Die Politik muss dafür ihre Spielräume nutzen. Senat und Bezirk können über die Änderung der Bebauungspläne, eine soziale Erhaltensverordnung und die bevorzugte Vergabe städtischer Grundstücke dafür sorgen, dass mehr Wohnraum entsteht. Dafür ist auch die Akzeptanz der Nachbarschaft nötig. Sie sollte frühzeitig nach ihren Wünschen gefragt und in die Planung einbezogen werden, es wäre denkbar, dass über die Ausgestaltung von Bauprojekten lokal abgestimmt würde. Das könnte auch für die Esso-Häuser eine Option sein, denn damit hätte man ein deutliches Votum der Bewohner für Abriss oder Sanierung. Es ist ja durchaus möglich, dass die Leute gerne in schönere Wohnungen ziehen möchten, wenn die nicht teurer, aber gut gedämmt sind.

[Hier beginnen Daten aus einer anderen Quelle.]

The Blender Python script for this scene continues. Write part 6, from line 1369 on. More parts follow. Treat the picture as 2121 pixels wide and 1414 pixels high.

Politik muss beteiligen, aber am Ende auch den Mut haben, eine Entscheidung zu treffen. So steht zum Beispiel das Real-Gelände an der Feldstraße seit einer gefühlten Ewigkeit leer. Statt Nahversorgung, Wohnraum und Kulturstätten zu schaffen, passiert erst mal gar nichts. Hier wünsche ich mir einen konstruktiven Beteiligungsprozess, dem eine zügige Umsetzung folgt.
Mein Fazit: Der Kiez soll und muss sich entwickeln, aber so, dass die Vielfalt erhalten bleibt. Wenn alles nur noch glatt und schön ist, verliert St. Pauli für alle seinen Reiz, wird Geschichte - ohne Geschichten.